Data
::::::::::

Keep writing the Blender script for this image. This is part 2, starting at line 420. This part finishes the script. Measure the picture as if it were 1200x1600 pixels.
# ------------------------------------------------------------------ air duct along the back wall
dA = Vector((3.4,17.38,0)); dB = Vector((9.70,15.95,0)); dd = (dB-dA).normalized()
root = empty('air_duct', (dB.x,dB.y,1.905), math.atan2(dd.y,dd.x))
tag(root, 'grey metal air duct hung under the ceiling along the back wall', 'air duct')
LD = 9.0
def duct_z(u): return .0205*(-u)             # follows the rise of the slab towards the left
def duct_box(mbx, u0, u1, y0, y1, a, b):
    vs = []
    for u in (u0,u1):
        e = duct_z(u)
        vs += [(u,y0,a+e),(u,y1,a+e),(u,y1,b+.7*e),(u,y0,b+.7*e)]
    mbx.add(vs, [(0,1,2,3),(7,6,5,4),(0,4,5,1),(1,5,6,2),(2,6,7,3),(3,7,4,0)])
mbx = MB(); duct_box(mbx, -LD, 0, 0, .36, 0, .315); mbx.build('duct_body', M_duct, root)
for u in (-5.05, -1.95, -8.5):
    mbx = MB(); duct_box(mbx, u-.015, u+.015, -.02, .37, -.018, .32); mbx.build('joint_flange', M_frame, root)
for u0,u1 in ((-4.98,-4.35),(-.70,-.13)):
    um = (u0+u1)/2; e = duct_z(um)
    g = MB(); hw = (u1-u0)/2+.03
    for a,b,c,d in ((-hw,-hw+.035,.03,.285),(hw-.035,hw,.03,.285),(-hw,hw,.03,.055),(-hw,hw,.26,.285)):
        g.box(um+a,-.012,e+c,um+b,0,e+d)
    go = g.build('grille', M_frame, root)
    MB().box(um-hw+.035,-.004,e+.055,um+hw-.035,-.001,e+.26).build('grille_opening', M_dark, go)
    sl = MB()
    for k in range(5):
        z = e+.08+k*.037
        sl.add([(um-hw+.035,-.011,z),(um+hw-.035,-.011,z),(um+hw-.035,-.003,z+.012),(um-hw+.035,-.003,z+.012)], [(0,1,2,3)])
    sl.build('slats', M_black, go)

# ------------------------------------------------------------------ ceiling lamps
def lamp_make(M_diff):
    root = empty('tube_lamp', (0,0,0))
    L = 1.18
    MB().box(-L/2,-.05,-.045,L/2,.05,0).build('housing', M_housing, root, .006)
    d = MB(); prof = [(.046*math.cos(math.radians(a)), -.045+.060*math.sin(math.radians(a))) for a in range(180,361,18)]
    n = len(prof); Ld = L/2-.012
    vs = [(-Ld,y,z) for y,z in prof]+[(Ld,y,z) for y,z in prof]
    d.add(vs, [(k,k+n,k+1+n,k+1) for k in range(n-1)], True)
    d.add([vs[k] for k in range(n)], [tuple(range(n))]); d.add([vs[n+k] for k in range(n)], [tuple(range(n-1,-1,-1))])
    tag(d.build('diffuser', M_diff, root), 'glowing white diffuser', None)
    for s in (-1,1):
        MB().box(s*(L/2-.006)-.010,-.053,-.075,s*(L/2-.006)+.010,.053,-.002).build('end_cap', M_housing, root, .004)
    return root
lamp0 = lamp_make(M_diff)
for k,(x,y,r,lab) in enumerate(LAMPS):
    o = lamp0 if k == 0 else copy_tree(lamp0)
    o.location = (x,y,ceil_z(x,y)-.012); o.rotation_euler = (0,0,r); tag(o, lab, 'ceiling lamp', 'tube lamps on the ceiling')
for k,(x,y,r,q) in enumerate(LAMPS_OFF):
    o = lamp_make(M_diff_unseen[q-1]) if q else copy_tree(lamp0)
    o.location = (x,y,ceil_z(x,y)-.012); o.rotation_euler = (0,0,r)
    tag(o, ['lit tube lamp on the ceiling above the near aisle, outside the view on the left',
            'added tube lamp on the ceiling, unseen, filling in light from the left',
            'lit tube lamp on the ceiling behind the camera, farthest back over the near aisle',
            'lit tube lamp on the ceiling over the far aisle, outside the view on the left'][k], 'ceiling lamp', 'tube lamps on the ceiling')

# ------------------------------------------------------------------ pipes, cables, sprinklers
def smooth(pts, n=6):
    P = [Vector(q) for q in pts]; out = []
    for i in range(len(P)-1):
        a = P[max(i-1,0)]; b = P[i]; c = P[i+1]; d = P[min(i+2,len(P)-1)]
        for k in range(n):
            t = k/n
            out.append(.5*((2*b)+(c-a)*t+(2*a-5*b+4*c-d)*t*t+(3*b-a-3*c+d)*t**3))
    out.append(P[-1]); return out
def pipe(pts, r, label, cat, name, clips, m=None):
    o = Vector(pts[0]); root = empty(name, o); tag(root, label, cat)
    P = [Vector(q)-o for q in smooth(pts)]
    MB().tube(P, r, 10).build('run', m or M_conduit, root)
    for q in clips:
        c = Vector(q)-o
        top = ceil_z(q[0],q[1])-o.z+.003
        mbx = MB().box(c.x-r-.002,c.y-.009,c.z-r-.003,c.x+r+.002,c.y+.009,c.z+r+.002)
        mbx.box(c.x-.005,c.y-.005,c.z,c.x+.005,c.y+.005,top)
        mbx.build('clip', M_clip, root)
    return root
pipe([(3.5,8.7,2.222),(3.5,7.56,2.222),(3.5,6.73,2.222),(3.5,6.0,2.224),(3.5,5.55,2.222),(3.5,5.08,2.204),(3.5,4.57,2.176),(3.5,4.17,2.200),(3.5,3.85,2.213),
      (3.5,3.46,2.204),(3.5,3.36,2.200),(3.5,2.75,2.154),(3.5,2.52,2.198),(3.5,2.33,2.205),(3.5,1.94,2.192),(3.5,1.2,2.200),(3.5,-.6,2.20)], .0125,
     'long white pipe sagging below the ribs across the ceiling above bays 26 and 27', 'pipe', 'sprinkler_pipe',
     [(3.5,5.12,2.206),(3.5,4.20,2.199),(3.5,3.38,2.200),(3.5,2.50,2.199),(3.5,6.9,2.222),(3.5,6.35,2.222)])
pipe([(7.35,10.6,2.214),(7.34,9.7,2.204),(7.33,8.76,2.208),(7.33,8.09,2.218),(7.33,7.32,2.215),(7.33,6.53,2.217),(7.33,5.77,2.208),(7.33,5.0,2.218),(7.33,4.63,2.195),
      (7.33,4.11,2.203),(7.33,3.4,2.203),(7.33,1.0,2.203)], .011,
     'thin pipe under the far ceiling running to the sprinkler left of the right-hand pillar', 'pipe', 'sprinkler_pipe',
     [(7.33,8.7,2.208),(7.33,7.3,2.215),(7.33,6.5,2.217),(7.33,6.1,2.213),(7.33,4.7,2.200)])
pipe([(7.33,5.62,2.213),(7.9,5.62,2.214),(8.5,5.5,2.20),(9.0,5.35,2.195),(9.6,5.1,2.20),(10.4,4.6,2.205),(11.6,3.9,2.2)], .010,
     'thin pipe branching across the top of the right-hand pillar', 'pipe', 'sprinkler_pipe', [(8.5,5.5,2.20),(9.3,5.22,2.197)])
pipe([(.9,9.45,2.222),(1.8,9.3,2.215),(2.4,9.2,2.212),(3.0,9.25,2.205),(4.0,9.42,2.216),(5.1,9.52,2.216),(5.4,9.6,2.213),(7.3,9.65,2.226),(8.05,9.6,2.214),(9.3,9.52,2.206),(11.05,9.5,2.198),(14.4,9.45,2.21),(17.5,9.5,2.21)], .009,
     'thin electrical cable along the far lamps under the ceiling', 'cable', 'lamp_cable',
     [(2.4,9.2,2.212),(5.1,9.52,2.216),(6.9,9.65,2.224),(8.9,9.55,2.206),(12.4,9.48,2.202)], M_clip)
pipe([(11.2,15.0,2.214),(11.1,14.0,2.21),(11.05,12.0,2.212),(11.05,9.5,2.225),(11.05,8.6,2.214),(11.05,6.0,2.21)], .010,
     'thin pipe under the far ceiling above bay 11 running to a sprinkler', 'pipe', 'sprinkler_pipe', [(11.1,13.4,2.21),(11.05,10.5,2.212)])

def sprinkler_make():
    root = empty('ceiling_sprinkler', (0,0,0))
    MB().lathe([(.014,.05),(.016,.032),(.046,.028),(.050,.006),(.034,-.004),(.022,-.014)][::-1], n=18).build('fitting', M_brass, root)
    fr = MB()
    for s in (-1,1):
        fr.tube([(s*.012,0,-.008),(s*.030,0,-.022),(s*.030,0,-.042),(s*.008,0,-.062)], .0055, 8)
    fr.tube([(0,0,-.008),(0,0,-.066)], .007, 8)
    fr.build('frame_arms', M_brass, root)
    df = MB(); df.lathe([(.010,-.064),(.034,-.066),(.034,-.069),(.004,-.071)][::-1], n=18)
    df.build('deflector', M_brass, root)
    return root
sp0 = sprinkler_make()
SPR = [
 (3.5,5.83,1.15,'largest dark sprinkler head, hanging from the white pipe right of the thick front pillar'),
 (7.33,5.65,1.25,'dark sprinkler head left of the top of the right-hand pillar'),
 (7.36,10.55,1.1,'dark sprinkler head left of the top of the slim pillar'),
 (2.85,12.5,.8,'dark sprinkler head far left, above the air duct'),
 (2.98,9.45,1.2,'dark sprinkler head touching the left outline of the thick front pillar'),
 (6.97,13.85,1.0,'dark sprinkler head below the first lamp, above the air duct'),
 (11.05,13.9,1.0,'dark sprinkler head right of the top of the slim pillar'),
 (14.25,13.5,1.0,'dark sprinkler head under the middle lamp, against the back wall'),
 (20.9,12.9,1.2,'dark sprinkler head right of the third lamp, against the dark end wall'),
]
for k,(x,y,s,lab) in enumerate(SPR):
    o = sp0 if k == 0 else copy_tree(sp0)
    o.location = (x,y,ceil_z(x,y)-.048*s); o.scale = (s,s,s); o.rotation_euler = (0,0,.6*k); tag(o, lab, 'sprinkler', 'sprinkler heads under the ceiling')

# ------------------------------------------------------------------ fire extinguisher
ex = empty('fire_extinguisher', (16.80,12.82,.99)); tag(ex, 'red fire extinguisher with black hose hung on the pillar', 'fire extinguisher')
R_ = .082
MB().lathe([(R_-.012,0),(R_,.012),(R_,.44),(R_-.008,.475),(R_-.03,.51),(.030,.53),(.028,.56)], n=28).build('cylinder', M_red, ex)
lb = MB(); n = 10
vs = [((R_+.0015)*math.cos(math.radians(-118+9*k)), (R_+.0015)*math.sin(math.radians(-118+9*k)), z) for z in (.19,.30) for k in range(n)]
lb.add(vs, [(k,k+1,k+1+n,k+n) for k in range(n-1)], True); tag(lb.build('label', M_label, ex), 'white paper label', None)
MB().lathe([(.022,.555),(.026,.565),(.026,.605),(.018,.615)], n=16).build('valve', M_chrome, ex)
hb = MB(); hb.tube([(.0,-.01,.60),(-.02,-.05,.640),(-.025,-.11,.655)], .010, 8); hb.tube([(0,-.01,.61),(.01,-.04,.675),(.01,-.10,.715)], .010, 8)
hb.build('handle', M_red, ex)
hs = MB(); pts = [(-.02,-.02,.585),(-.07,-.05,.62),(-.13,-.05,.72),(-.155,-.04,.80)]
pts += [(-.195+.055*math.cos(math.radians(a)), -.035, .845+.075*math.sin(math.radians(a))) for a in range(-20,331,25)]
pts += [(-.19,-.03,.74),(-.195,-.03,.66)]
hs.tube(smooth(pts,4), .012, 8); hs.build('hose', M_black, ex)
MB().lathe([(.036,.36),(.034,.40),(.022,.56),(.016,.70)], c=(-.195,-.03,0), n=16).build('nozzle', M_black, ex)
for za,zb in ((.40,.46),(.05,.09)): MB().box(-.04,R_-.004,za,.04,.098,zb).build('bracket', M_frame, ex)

::::::::::

Aim
Quote exactly the opening line of the material above and every line after it, up to and including the line that contains "sl.build('slats', M_black, go)".

Exercise solution
Keep writing the Blender script for this image. This is part 2, starting at line 420. This part finishes the script. Measure the picture as if it were 1200x1600 pixels.
# ------------------------------------------------------------------ air duct along the back wall
dA = Vector((3.4,17.38,0)); dB = Vector((9.70,15.95,0)); dd = (dB-dA).normalized()
root = empty('air_duct', (dB.x,dB.y,1.905), math.atan2(dd.y,dd.x))
tag(root, 'grey metal air duct hung under the ceiling along the back wall', 'air duct')
LD = 9.0
def duct_z(u): return .0205*(-u)             # follows the rise of the slab towards the left
def duct_box(mbx, u0, u1, y0, y1, a, b):
    vs = []
    for u in (u0,u1):
        e = duct_z(u)
        vs += [(u,y0,a+e),(u,y1,a+e),(u,y1,b+.7*e),(u,y0,b+.7*e)]
    mbx.add(vs, [(0,1,2,3),(7,6,5,4),(0,4,5,1),(1,5,6,2),(2,6,7,3),(3,7,4,0)])
mbx = MB(); duct_box(mbx, -LD, 0, 0, .36, 0, .315); mbx.build('duct_body', M_duct, root)
for u in (-5.05, -1.95, -8.5):
    mbx = MB(); duct_box(mbx, u-.015, u+.015, -.02, .37, -.018, .32); mbx.build('joint_flange', M_frame, root)
for u0,u1 in ((-4.98,-4.35),(-.70,-.13)):
    um = (u0+u1)/2; e = duct_z(um)
    g = MB(); hw = (u1-u0)/2+.03
    for a,b,c,d in ((-hw,-hw+.035,.03,.285),(hw-.035,hw,.03,.285),(-hw,hw,.03,.055),(-hw,hw,.26,.285)):
        g.box(um+a,-.012,e+c,um+b,0,e+d)
    go = g.build('grille', M_frame, root)
    MB().box(um-hw+.035,-.004,e+.055,um+hw-.035,-.001,e+.26).build('grille_opening', M_dark, go)
    sl = MB()
    for k in range(5):
        z = e+.08+k*.037
        sl.add([(um-hw+.035,-.011,z),(um+hw-.035,-.011,z),(um+hw-.035,-.003,z+.012),(um-hw+.035,-.003,z+.012)], [(0,1,2,3)])
    sl.build('slats', M_black, go)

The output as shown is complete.